Lily Keber: The one that I found was solo. But he even talked about recording for Atlantic beforehand. I think he called it ‘ragtime.’ It was a trio. [Laughs] You know.

AD: I found a guy on YouTube that has recordings of him playing at Aaron Neville’s Christmas party.

Lily Keber: Yeah, but then, Jack, a what’s his name – the sound guy from Toulouse Theater. He’s got hours and hours and hours. He says that Christmas party is actually his Toulouse Theater stuff. It’s hard to shuffle through all those bootleg recordings. Also, Leiber & Stoller. Which one’s still living? Lieber or Stoller? So the one who’s still living, I talked with him. He’s got a bunch of stuff. Booker taught piano to his nephew and lived with him for a while. And he’s got recordings of it that he offered me. But he’s really old, so his assistants are trying to catalog stuff and they haven’t even digitized it yet. That was another one of those “Are you kidding? The Leiber & Stoller?”

AD: One of the many other musicians that he played with was Jerry Garcia. Did those sessions ever come up?

Lily Keber: You can find those online. I would call that dueling junkies. [Laughs] I mean, I’m not a Deadhead, so it didn’t mean a lot for me. But I’d be playing that stuff and someone would walk through the room and just stop. Like can’t take another step. “Are you kidding me? That’s Booker and Garcia?” They can tell just from the guitar tone.

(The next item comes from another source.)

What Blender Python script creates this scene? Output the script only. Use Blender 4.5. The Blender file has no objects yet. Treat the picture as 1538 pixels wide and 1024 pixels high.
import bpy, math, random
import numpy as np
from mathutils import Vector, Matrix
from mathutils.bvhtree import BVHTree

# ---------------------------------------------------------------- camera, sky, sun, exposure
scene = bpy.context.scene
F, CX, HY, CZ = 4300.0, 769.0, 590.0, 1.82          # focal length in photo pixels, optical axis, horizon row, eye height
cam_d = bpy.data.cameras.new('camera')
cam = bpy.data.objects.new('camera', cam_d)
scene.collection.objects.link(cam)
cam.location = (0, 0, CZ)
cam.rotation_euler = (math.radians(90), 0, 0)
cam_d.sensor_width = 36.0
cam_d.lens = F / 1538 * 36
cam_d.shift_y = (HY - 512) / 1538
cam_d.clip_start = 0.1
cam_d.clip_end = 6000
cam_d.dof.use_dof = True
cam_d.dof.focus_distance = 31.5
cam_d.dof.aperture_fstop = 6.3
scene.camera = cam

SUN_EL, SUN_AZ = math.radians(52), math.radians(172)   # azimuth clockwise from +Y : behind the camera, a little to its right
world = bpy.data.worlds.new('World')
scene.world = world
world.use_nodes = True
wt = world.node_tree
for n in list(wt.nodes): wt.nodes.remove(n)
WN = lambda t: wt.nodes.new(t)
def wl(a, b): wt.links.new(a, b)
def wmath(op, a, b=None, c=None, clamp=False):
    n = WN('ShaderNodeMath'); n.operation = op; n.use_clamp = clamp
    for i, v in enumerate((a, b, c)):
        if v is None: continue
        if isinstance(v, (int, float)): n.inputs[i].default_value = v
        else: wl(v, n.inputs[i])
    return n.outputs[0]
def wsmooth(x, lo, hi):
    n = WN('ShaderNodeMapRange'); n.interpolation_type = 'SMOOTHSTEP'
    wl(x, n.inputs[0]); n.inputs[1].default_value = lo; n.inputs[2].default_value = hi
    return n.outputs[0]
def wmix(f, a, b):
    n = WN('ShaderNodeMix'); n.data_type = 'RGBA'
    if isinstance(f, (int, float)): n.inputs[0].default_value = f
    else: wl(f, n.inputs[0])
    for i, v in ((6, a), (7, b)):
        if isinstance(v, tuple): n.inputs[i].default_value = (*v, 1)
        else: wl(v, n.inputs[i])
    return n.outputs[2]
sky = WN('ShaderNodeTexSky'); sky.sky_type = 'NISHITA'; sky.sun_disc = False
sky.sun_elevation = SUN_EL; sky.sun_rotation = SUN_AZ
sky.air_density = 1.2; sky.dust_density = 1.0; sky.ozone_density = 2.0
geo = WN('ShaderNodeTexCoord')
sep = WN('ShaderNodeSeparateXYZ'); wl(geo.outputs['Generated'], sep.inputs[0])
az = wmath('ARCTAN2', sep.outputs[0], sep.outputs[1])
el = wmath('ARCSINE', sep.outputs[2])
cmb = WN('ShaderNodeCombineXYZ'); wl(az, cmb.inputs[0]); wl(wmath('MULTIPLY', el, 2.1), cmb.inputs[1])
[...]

So for people who like it, that’s absolutely gold. I think it’s funny, there are parts where Booker’s playing and he’s calling out the chords. And it’s like, I think that Jerry Garcia probably knows this song.

James Booker with Jerry Garcia :: Slowly But Surely (Palo Alto Rehearsals, January 7, 1976)

AD: I read somewhere that the show basically ended up being Garcia backing up Booker and they were like, “This isn’t gonna work anymore.”

Lily Keber: Maybe he didn’t know the stature of who he was playing with, but he definitely was treating him like a backing band. Which is funny.

AD: What was the most surprising thing you learned throughout this process. You basically uncovered every Booker rock there was to uncover.

Lily Keber: The most surprising thing for me was that Harry Connick, Jr. is one of our greatest living piano players. I didn’t know that. He’s fucking incredible. But that was just a personal discovery. I think something – I don’t know if this is the most surprising – but something I learned about Booker along the way, is that for one, he really is an artist in his own right. For example, his lyrics, I don’t think that people give him nearly enough credit for his lyrics. Maybe because you can’t understand him or maybe because they’re very coded. I think that people would sort of just write them off as ravings of a mad man. But as I got to know more about him and his biography, I found that his lyrics were really personal. I think he had an amazing ability to take a cover song and make it personal. To make it sound like he wrote that. You know, the version of “True” in the film, at Montreux, I can’t listen to any other version now. There’s a lot of songs like that. After listening to Booker’s, everything else sounds pale. “Junco Partner.” Everyone has covered that song. For me he brings such a depth to it. His covers are incredible, but I feel like people don’t give him enough credit as a songwriter as well. words / j steele

Related: James Booker :: Montreux Jazz Festival, July 1978

2 thoughts on “James Booker :: Return of The Bayou Maharajah

  1. love this- super informative! thank you for the tracks, too, though i’m unsure as to why you didn’t include the far-superior version of ‘True’ from your Montreux post from back in July.

  2. I and all the rest who appreciate this wonderful and beloved artist owe you much gratitude for your research; it goes without saying but I will say it again, we owe Booker himself so much for the joy and especially the tears he has brought us through his music. I wish I could thank him personally.